Edumund Morgan, American Slavery, American Freedom

vs.

William Cronon, Changes in the Land: Indians, Colonists, and the Ecology of New England

2 responses

  1. Pingback: “The Junto March Madness” | Reckless Historians

  2. Thanks to all involved. This has been fun.

    My proverbial money is on Morgan winning the championship, which, I think, confirms the staying power of Edmund Morgan’s American Freedom, American Slavery. I first encountered the book’s argument–as I imagine many of us did–as an undergraduate when it formed the basis of the professor’s lecture in the U.S. Survey on the emergence of race and slavery in British North America. I’ve since used it to frame my own lectures on the same subject.

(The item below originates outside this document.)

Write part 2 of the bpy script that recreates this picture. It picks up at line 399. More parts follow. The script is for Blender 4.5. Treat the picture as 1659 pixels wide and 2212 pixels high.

The difference between my professor’s lecture (as I remember it) and my own likely reflects the intervening scholarship in the last couple of decades: Taking a cue from Kathleen Brown, I emphasize the importance of gender to that process, and when I teach the survey again, I plan on incorporating Rebecca Goetz’s important arguments about religion’s importance to it, as well. But Morgan’s book still provides the general outline I follow. And I imagine the fact that so many historians use it in the classroom–both in their lectures to undergraduates and as an assigned text in their grad seminars–is a major reason why it has received so many votes in this tournament.